Thanks, Sofia. This is a new experience for me. It was fun, but also nerve-racking, hoping that I got all the details correct.
As luck would have it, after I recorded the podcast and uploaded it, along comes the announcement that the Galaxy appears to be spinning even faster than first reported, over 250 kps, 15% faster than I reported.
http://www.sciam.com/blog/60-second-science/post.cfm?id=the-milky-weigh-galaxy-2009-01-05
Oh well, that’s science, I suppose.
Thanks for listening!
I really enjoyed this one. I was just talking to my friend as to why fingernails grow faster at the equator (he is visiting me, I live in Vietnam). My idea is that hair and fingernails grow faster because we are spinning faster. 🙂 great job
Thanks, Tom. That’s an interesting theory, one that could be tested by measuring hair and fingernail growth on different parts of the earth. My hunch is that any difference would be too slight to measure, but we’d never know until it’s tested.
Thanks for listening!
Excellent presentation; but, one comment. The earths orbit is nominally one year; but, it is actually slightly longer,365.24 days. That’s why we add a day every 4 years; but, that is a slight over correction so we skip the leap day three centuries out of every four.
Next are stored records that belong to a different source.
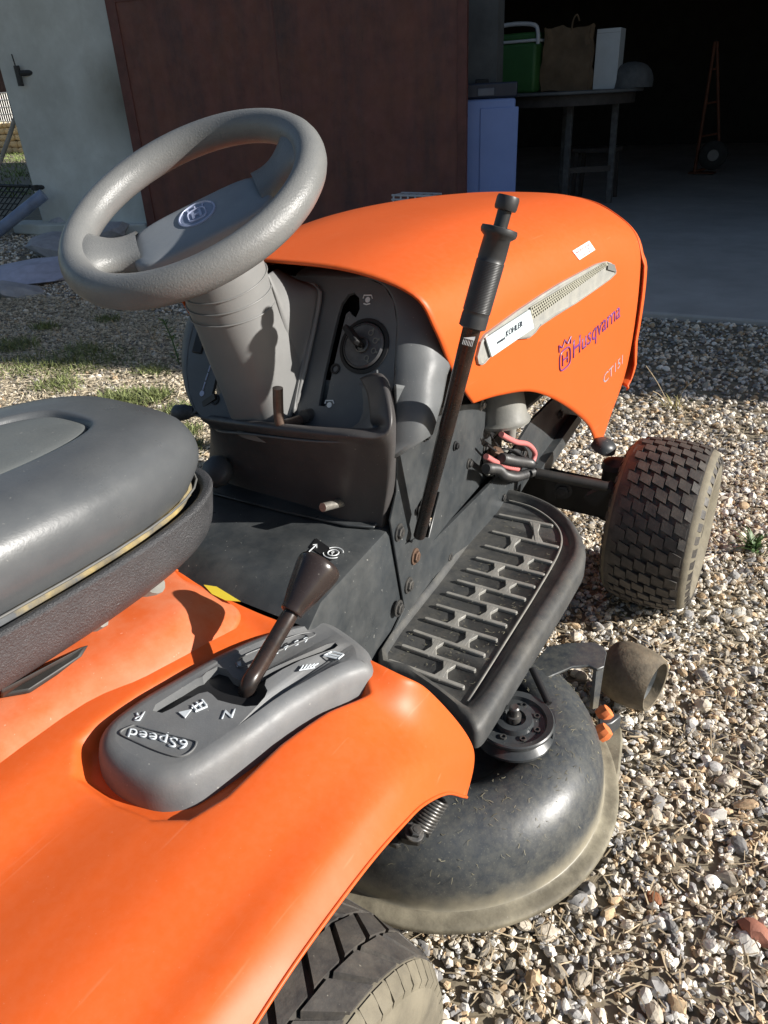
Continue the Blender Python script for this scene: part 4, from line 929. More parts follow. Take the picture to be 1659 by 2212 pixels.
# second row close to the front edge keeps the nose crisp
r1 = [tuple(Vector(a).lerp(Vector(b), .22)+Vector((0, 0, .006 if i < 7 else .0))) for i, (a, b) in enumerate(zip(rows[0], rows[1]))]
rows.insert(1, r1)
fv, ff = net(rows, 20, 20)
def inpoly_dist(x, y, P):
    ins = False; d = 9.0; n = len(P)
    for i in range(n):
        a, b = P[i], P[(i+1) % n]
        if (a[1] > y) != (b[1] > y) and x < (b[0]-a[0])*(y-a[1])/(b[1]-a[1])+a[0]: ins = not ins
        ex, ey = b[0]-a[0], b[1]-a[1]; t = max(0, min(1, ((x-a[0])*ex+(y-a[1])*ey)/(ex*ex+ey*ey+1e-12)))
        d = min(d, math.hypot(a[0]+ex*t-x, a[1]+ey*t-y))
    return d if ins else -d
RECO = [(p.x, p.y) for p in [at(x, y, z=.47) for x, y in [(160, 1660), (172, 1600), (215, 1560), (300, 1500), (400, 1440), (520, 1385), (640, 1345), (700, 1350), (770, 1400), (790, 1440), (700, 1500), (600, 1578), (480, 1690), (400, 1738), (320, 1740), (235, 1705)]]]
for v in fv:
    if v.z > .40 and -.45 < v.y < -.1 and v.x > -.15:
        d = inpoly_dist(v.x, v.y, RECO); t = max(0, min(1, (d+.006)/.016)); v.z -= .017*t*t*(3-2*t)
FBV = BVHTree.FromPolygons(fv, ff)
fend = link('fender', me_from(fv, ff), ORANGE, MOW, 70, (solid(.004, -1),)); fend['label'] = 'orange fender over the right rear wheel'
mbl = MB(); lp_ = [fv[i*(8*20+1)+160] for i in range(0, len(fv)//161, 2)]; mbl.tube(lp_, .0021, 8); mbl.build('rolled_edge', ORANGE, fend, 80)
# left fender, mirrored
link('fender', me_from([Vector((v.x, -v.y+.1, v.z)) for v in fv], ff), ORANGE, MOW, 70, (solid(.004, -1),))
# raised seat deck, dusty, sloping down towards the shift console
rows = [[at(300, 1190, z=.475)+Vector((.1, .12, -.0)), at(372, 1228, z=.470), at(425, 1262, z=.463), at(500, 1300, z=.455)],
        [Vector((.20, .10, .495)), at(385, 1268, z=.490), at(445, 1305, z=.478), at(520, 1338, z=.452)],
        [Vector((.12, .06, .50)), at(330, 1330, z=.497), at(400, 1372, z=.480), at(470, 1405, z=.449)],
        [Vector((.02, .03, .50)), at(200, 1420, z=.495), at(300, 1455, z=.475), at(380, 1480, z=.447)],
        [Vector((-.08, .02, .495)), at(60, 1520, z=.488), at(150, 1560, z=.465), at(220, 1580, z=.447)],
        [Vector((-.25, .02, .49)), Vector((-.25, -.08, .485)), Vector((-.25, -.14, .46)), Vector((-.25, -.2, .445))]]
a_, b_ = net(rows, 5, 5); link('seat_deck', me_from(a_, b_), ORANGE_D, MOW, 70, (solid(.004, -1),))
# yellow warning sticker on the front edge
ys = [(438, 1262), (500, 1298), (505, 1300), (478, 1298), (450, 1280)]
mb = MB(); mb.prism([at(x, y, z=.463) for x, y in [(440, 1264), (468, 1268), (520, 1300), (488, 1298), (458, 1284)]], (0, 0, .0008)); wst = mb.build('warning_sticker', YEL, MOW)

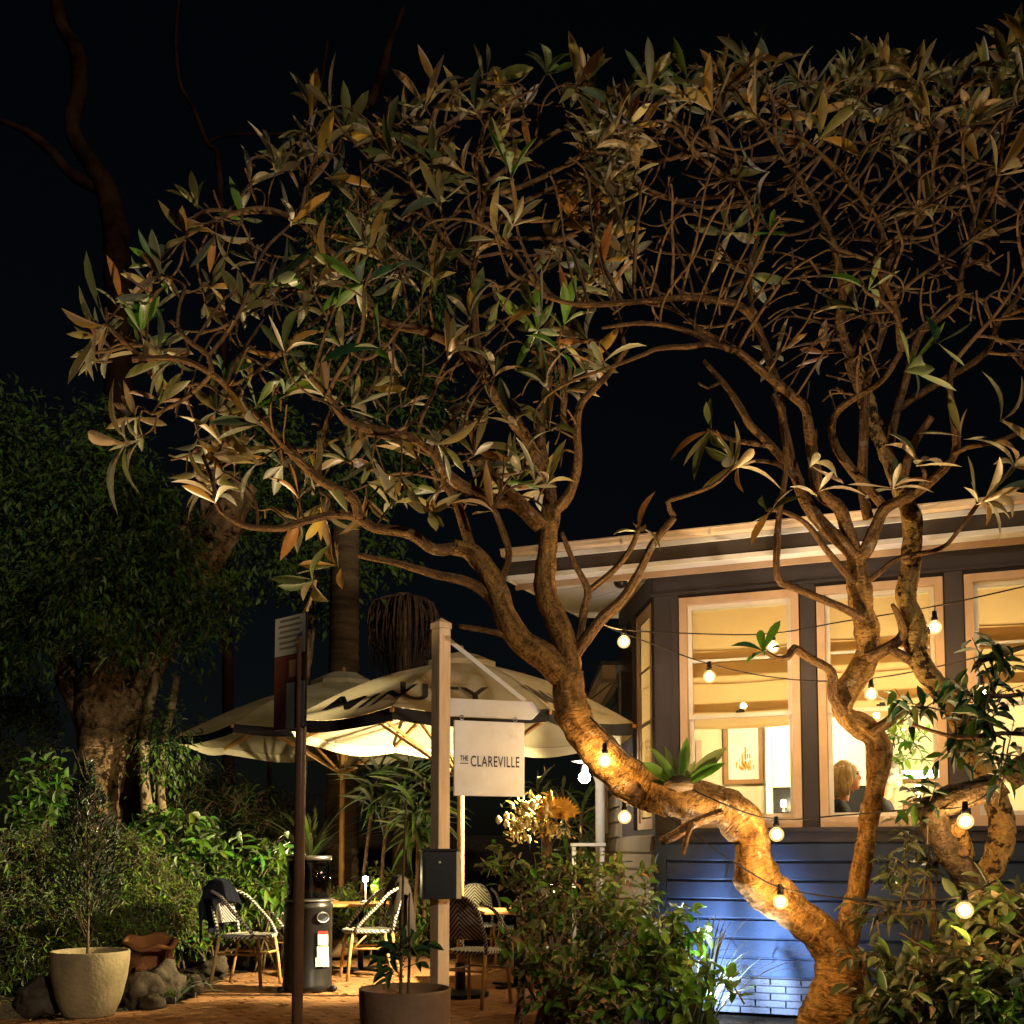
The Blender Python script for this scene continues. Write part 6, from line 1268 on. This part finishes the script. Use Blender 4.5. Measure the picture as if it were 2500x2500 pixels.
traced_tree("big paperbark at left with a fluted flaring trunk and dark small-leaved crown", "paperbark_tree",
    [("trunk", [(215, 2230), (232, 2080), (240, 1950), (252, 1830), (262, 1740), (268, 1660), (280, 1560)], [108, 100, 102, 122, 150, 150, 90], 13.0),
     ("limb", [(225, 1790), (185, 1700), (150, 1600), (120, 1480)], [60, 60, 54, 40], 13.0), ("limb", [(290, 1780), (340, 1690), (390, 1590), (425, 1480), (480, 1390), (540, 1290), (600, 1180)], [70, 66, 64, 70, 90, 95, 60], 12.9),
     ("limb", [(250, 1780), (255, 1650), (265, 1500), (300, 1350)], [70, 80, 60, 40], 12.8), ("limb", [(425, 1480), (440, 1350), (470, 1220)], [40, 34, 20], 12.7), ("limb", [(520, 1320), (500, 1230), (520, 1120)], [30, 24, 16], 12.9)], (215, 2230), M_['paperbark'],
    [([(70, 1330, 150, 240, 12.4), (240, 1250, 170, 170, 12.2), (230, 1440, 190, 150, 12.2), (400, 1360, 110, 150, 12.3), (50, 1540, 110, 120, 12.2), (460, 1530, 60, 90, 12.4), (240, 1080, 90, 90, 12.4), (520, 1480, 70, 80, 12.5), (330, 1240, 90, 90, 12.2), (20, 1120, 120, 160, 12.4), (280, 1570, 110, 36, 12.0)], 16000, .12, .34, 'small', ('dark', 'bush', 'deep'), (.55, .25, .2))], n_sides=22, rough=.30)
traced_tree("two-stemmed pale-barked slender tree right of the big paperbark", "slender_tree", [("trunk", [(368, 2040), (357, 1960), (350, 1850), (356, 1760), (385, 1640)], [34, 28, 24, 26, 20], 12.6), ("trunk", [(398, 1990), (392, 1900), (402, 1800), (418, 1730), (432, 1650)], [20, 19, 18, 20, 14], 12.7)], (368, 2110), M_['palebark'],
    [([(390, 1790, 40, 90, 12.5), (420, 1850, 40, 60, 12.5)], 700, .09, .35, 'small', ('dark', 'bush'), (.6, .4))])
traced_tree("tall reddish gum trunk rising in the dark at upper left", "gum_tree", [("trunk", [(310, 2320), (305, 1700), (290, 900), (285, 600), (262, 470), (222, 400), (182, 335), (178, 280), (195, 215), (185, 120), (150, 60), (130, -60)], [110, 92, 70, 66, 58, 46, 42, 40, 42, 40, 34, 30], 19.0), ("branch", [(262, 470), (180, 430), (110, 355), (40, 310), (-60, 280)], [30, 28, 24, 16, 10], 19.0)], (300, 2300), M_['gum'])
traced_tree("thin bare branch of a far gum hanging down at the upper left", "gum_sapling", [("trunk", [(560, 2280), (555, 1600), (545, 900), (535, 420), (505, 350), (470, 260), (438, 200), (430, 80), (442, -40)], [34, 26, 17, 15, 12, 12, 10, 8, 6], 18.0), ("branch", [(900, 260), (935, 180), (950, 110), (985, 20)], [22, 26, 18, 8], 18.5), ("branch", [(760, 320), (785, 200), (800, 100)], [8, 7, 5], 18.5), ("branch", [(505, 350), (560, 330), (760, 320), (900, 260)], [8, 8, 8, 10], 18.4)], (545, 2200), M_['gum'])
traced_tree("bushy dark tree behind the rear umbrella, crown hanging over the palm trunk", "background_tree", [("trunk", [(720, 2100), (735, 1900), (740, 1700), (760, 1500), (780, 1300)], [30, 28, 28, 26, 18], 19.0)], (720, 2150), M_['paperbark'],
    [([(790, 1430, 110, 90, 16.3), (640, 1370, 120, 90, 16.5), (900, 1350, 90, 80, 17.0), (720, 1250, 150, 100, 17.0), (880, 1150, 140, 120, 18.0), (1000, 1000, 120, 160, 18.5), (860, 850, 160, 160, 19.0), (1010, 700, 120, 150, 19.0), (640, 1100, 120, 140, 18.0), (850, 560, 110, 160, 19.0)], 9000, .16, .4, 'small', ('dark', 'bush'), (.7, .3))])
def palm(label, px, top, bot, wd, d, skirt=True, fronds=True, rings=46):
    a, b = P(px, top, d), P(px - 6, bot, d); root = thing("palm_tree", label, "palm", (b.x, b.y, 0)); r_ = wd / 2 / 2600 * d; prof = []
    for i in range(rings):
        t = i / (rings - 1); z = a.z * t; rr_ = r_ * (1.16 - .22 * t); prof += [(rr_ * 1.03, z), (rr_ * .97, z + a.z / rings * .55)]
    MB().lathe(prof, (b.x, b.y, 0), 18).build("trunk", M_['palmbark'], root, True); return root, a
palm("tall ringed palm trunk behind the umbrella pole", 838, 1300, 2280, 74, 15.0)
# second palm: a skirt of dead fronds hanging in the dark left of the sign post
root, a = palm("palm with a skirt of dead brown fronds, left of the sign post top", 985, 1460, 2200, 44, 17.0)
mb = MB(); c = P(985, 1475, 17.0)
for k in range(150):
    an_ = random.uniform(0, 6.28); o = Vector((math.cos(an_), math.sin(an_), 0)); l = random.uniform(.7, 1.35); pts = [c + o * .08 + Vector((0, 0, .1)), c + o * random.uniform(.28, .5) + Vector((0, 0, .02)), c + o * random.uniform(.35, .62) + Vector((0, 0, -l * .55)), c + o * random.uniform(.2, .5) + Vector((0, 0, -l))]
    cp, cr = catmull(pts, [.014, .012, .008, .003], .15); mb.tube(cp, cr, 4, False)
mb.build("dead_frond", pmat("dead_frond", (.11, .055, .03), (.05, .028, .016), 9, .9), root, True, kind='stuff')

# --- left garden ------------------------------------------------------------------
shrub("feathery pale green bush at the left edge behind the cream pot", "bush", [(60, 2180, 150, 150, 11.0), (150, 2120, 110, 110, 11.2), (30, 2310, 110, 120, 10.4), (140, 2300, 110, 110, 10.4)], 11000, .09, .27, 'small', ('yel', 'bush', 'sage'), (.4, .35, .25), droop=.35)
shrub("broad-leaved bright green bush at the left edge below the paperbark", "bush", [(110, 1930, 55, 70, 12.4), (80, 2000, 60, 40, 12.2)], 500, .15, .42, 'oval', ('bright', 'green'), (.6, .4))
shrub("olive fine-leaved bush between the cream pot and the broken pot", "bush", [(310, 2170, 110, 130, 11.4), (260, 2280, 80, 80, 10.8), (400, 2220, 100, 80, 11.3)], 9000, .08, .29, 'small', ('yel', 'bush', 'olive'), (.45, .3, .25), droop=.3)
shrub("bush with broad green leaves at the foot of the slender tree", "bush", [(430, 2040, 90, 60, 12.2), (350, 2060, 60, 50, 12.2), (490, 2100, 60, 40, 12)], 1000, .17, .4, 'oval', ('green', 'bright', 'yel'), (.4, .3, .3), droop=.4)
shrub("low mixed green planting behind the jacket chair", "bush", [(520, 2170, 120, 80, 12.0), (440, 2240, 90, 70, 11.8), (620, 2230, 70, 50, 12.2), (540, 2250, 100, 40, 12.2)], 6000, .105, .3, 'small', ('yel', 'bush', 'green'), (.4, .3, .3), droop=.3)
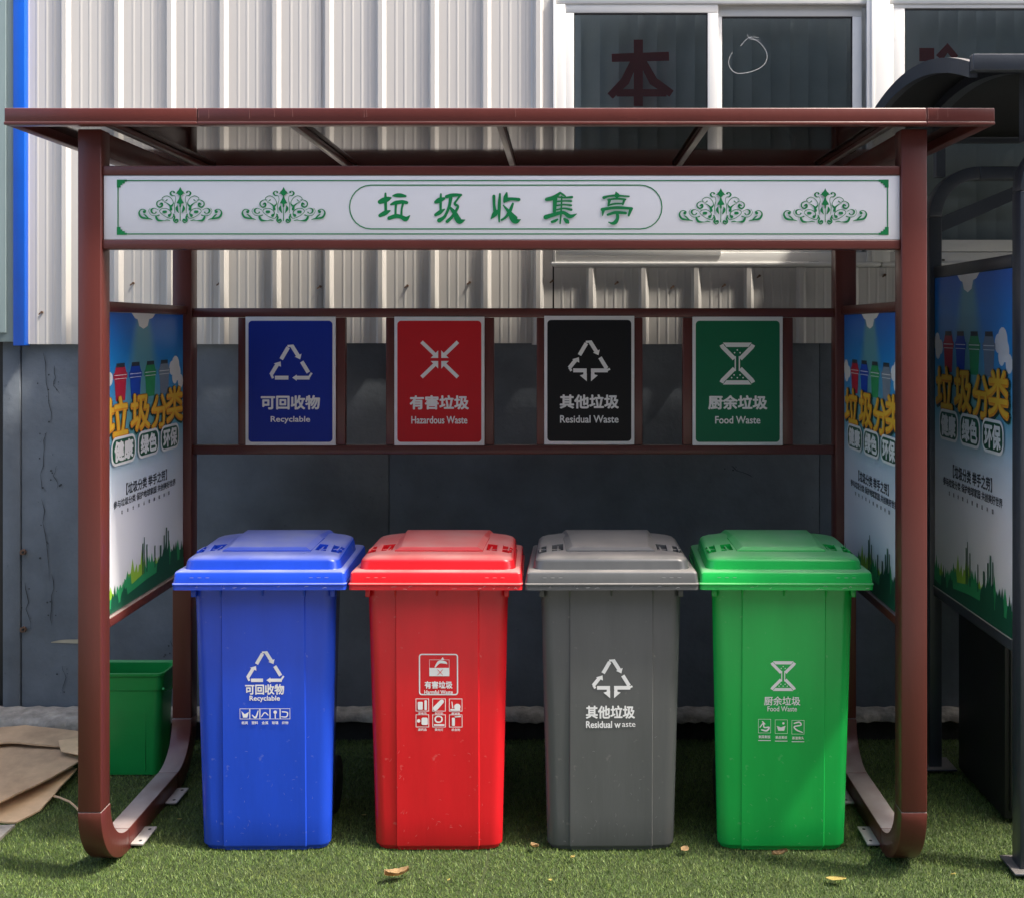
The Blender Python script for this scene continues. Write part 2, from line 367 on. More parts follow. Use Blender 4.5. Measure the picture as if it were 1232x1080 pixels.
box('wall_slab', wx(4, YW), wx(25.5, YW)-.002, 4.744, 4.95, 0, MB0+.06, M['greywall'], bld, bevel=.003)
xs = [wx(25.5, YW), -.75, 1.1, 2.9, 5.2]
for i in range(4): box('wall_slab', xs[i]+.001, xs[i+1]-.001, YW+.001*i, 4.95, 0, MB0+.06, M['greywall'], bld, bevel=.003)
box('neighbour_wall', -5, wx(3.2, YW), 4.80, 4.95, 0, 4.4, M['blackp'], bld)
# bolts, screws, mortar smear
def screw(px, py, Y, r, m):
    p = PX(px, py, Y); bm = bmesh.new(); tube(bm, [p, p+Vector((0, .012, 0))], r, 8); return finish('screw', bm, m, bld)
for px, py in ((27,664),(27,757)): 
    s_ = screw(px, py, YW-.012, .013, M['rust']); s_.name = 'rusty_bolt'
    p = PX(px, py, YW-.016); bm = bmesh.new(); tube(bm, [p, p+Vector((0,.01,0))], .005, 6); finish('bolt_head', bm, M['hole'], s_)
for i, (px, py) in enumerate([(160,341),(264,341),(385,345),(490,344),(565,340),(665,338),(743,340),(810,345),(872,343),(914,332),(1065,331),(50,376)]):
    s_ = screw(px, py, 4.716, .0055, M['rust'])
    p = PX(px, py, 4.7155); P_ = Print(); P_.stroke([(-.003,-.002,.005),(-.009,-.007,.007),(-.013,-.010,.002)])
    P_.build('rust_streak', M['rust'], lambda a, b, l: (p.x+a, p.y-.0015-l, p.z+b), bld)
P_ = Print(); P_.stroke([(0,0,.004),(.05,.004,.014),(.13,.003,.018),(.2,.0,.01)]); p = PX(62, 772, YW-.004)
P_.build('mortar_smear', mat('mortar_smear', (.42,.38,.28), .9, var=.3), lambda a, b, l: (p.x+a, p.y-l, p.z+b), bld)
# cracks and scabs in the grey paint
def crack(px, py, L_, lean, seed):
    r_ = random.Random(seed); Q = Print(); a = b = 0; st = [(0, 0, .0008)]
    for q in range(7):
        a += r_.uniform(-.012, .012) + lean*L_/7; b -= L_/7; st.append((a, b, r_.uniform(.0012, .0045) if q < 6 else .0006))
    Q.stroke(st, smooth=False, caps=False)
    for q in range(5): Q.disc(r_.uniform(-.03,.03), -r_.uniform(0, L_), r_.uniform(.0015,.005), 6)
    p = PX(px, py, YW-.004); Q.build('paint_crack', M['crack'], lambda a, b, l: (p.x+a, p.y-l, p.z+b), bld)
M['crack'] = mat('crack_scab', (.045,.05,.055), .9, var=.4, vscale=40)
for q, (px, py, L_, ln) in enumerate([(52,425,.30,.05),(56,520,.25,-.1),(50,600,.35,.05),(66,440,.12,.2),(68,560,.10,.1),(30,700,.2,0),(62,690,.22,.05),(75,800,.12,.3),(880,560,.05,2.2),(150,640,.10,.1),(205,770,.08,.2)]):
    crack(px, py, L_, ln, q)
# concrete footing ledge
bm = bmesh.new(); n = 260; rows = []
for i in range(n+1):
    x = -2.6 + 7.6*i/n; e = .010*math.sin(i*.57)+.006*math.sin(i*1.41)+rng.uniform(-.004,.004)
    bulge = .10*math.exp(-((x+2.12)/.24)**2); zb_ = .092 + .004*math.sin(i*3.3) - .02*math.exp(-((x+2.1)/.2)**2)
    yf = 4.668 + e*.8 - bulge; zt = .133 + .003*math.sin(i*2.3) + rng.uniform(-.002, .002)
    rows.append([(x, yf+.012, zb_), (x, yf, zb_+.006), (x, yf+.002, zt-.016), (x, yf+.010, zt-.004), (x, yf+.025, zt), (x, 4.715, zt+.004), (x, 4.743, zt+.006), (x, 4.743, zb_)])
loft(bm, rows); tag(finish('concrete_footing', bm, M['concrete'], bld, smooth=45))
box('footing_base', -2.6, 5.2, 4.732, 4.742, -.01, .088, mat('dark_strip', (.03,.028,.025), .95, var=.4, vscale=20, bump=.01, bscale=30), bld)  # very dark strip closing the gap below the ledge
# windows
def window(x0, x1, panes, first):
    # outer frame
    bm = bmesh.new(); y0, y1 = 4.711, 4.77
    b_box(bm, x0, x1, y0, y1, WZ0, WZ0+.062); b_box(bm, x0, x1, y0, y1, WZ1-.05, WZ1)
    b_box(bm, x0, x0+.05, y0, y1, WZ0+.062, WZ1-.05); b_box(bm, x1-.05, x1, y0, y1, WZ0+.062, WZ1-.05)
    wdw = finish('window', bm, M['white'], bld, bevel=.003)
    box('sill', x0-.01, x1+.01, y0-.010, y0-.001, WZ0+.004, WZ0+.02, M['white'], wdw, bevel=.003)
    for i, (a, b, yy, z0, z1, sr) in enumerate(panes):
        bm = bmesh.new()
        b_box(bm, a-sr, b+sr, yy, yy+.03, z0-.05, z0); b_box(bm, a-sr, b+sr, yy, yy+.03, z1, z1+.045)
        b_box(bm, a-sr, a, yy, yy+.03, z0, z1); b_box(bm, b, b+sr, yy, yy+.03, z0, z1)
        finish('sash', bm, M['white'], wdw, bevel=.002)
        box('pane', a-.004, b+.004, yy+.014, yy+.019, z0-.004, z1+.004, M['glass'], wdw)
        bm = bmesh.new(); b_box(bm, a-.0005, b+.0005, yy+.002, yy+.012, z1-.006, z1+.001)
        b_box(bm, a-.001, a+.004, yy+.002, yy+.012, z0, z1-.007); b_box(bm, b-.004, b+.001, yy+.002, yy+.012, z0, z1-.007)
        finish('glazing_seal', bm, M['rubber'], wdw)
    nx = x0 + .03
    while nx < x1-.03:
        bm = bmesh.new(); tl = .026 + rng.uniform(-.004, .004)
        pts = [(nx-.002, 4.86+tl, 0), (nx+.028, 4.858, 0), (nx+.06, 4.858-tl*.5, 0), (nx+.088, 4.86-tl, 0)]
        lo = [bm.verts.new((p[0], p[1], WZ0+.03)) for p in pts]; hi = [bm.verts.new((p[0], p[1], WZ1)) for p in pts]
        for q in range(3): bm.faces.new((lo[q], lo[q+1], hi[q+1], hi[q]))
        finish('blind_slat', bm, M['slat'], wdw, smooth=60); nx += .083
    return wdw
YS = 4.70
Z0g, Z1g = 2.135, wz(14.5, YS)
w1 = window(WX0, wx(1060, YS), [(wx(690.5, YS), wx(852, YS), 4.716, Z0g, Z1g, .045), (wx(871, YS-.02), wx(1030, YS-.02), 4.738, Z0g, wz(17, YS), .040)], True)
w2 = window(wx(1062, YS), wx(1300, YS)+.7, [(wx(1090, YS), wx(1420, YS), 4.716, Z0g, wz(9, YS), .048)], False)
box('frame_cover_strip', wx(1046, 4.66), wx(1074, 4.66), 4.698, 4.7105, WZ0+.02, WZ1, M['white'], w1, bevel=.002)
box('frame_cover_strip', wx(1052, 4.65), wx(1056, 4.65), 4.692, 4.6975, WZ0+.02, WZ1, M['white'], w1, bevel=.001)
box('jamb_flashing', WX0-.004+.001, WX0+.010, 4.702, 4.7105, WZ0+.0, WZ1, M['white'], w1, bevel=.002)
box('outer_sash_rail', wx(672, 4.64), wx(870, 4.64), 4.703, 4.7105, wz(308, 4.69), wz(300, 4.69)+.03, M['white'], w1, bevel=.002)
for px, py, ww_ in ((730,317,12),(979,316,12)):
    p = PX(px, py, 4.7105); box('drain_slot', p.x-.02, p.x+.02, p.y-.0025, p.y, p.z-.004, p.z+.003, M['hole'], w1)
p = PX(1133, 313, 4.7105); box('drain_slot', p.x-.008, p.x+.012, p.y-.0025, p.y, p.z-.004, p.z+.003, M['hole'], w2)
box('room', WX0-.05, 3.9, 5.3, 5.35, 1.5, 4.0, M['room'], bld); box('room', WX0-.05, 3.9, 4.96, 5.3, 3.3, 3.35, M['room'], bld)
box('room', WX0-.05, 3.9, 4.96, 5.3, 1.5, 1.55, M['room'], bld); box('room', WX0-.1, WX0-.05, 4.96, 5.3, 1.5, 4.0, M['room'], bld)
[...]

By the way, my mother’s maiden name was Brown and I have a book written by James W. Brown Jr. tracing the ancestry back 15 generations to William Browne born about 1475. There are 1850 descendants listed, and, there is a listing for James Anderson Brown (1872-1928). If you know some of your ancestor names, I can check to see if any are listed.
Best Regards,
Ed Gamble
P.S.: I assume that that J. Anderson is not you? ? ? (HA HA)
Thanks, Ed. You are technically correct about the length of Earth’s year, although compared to most of the other podcasts I’ve heard in this daily delivery, mine can definitely be found toward the layman’s end of the spectrum. The point of my podcast was motion, as in how fast are we moving, rather than time, as in how long is a year. I already threw out plenty of figures without getting too precise on the details. I suppose I could have said “on average one year” rather than “exactly one year.”
I’ve tried a bit of genealogy, but Brown is such a common name in the US and Britain that I quickly run into dead ends. I have an old family bible with some of my great-grandparent’s names in it. I’ll check later and re-connect with you.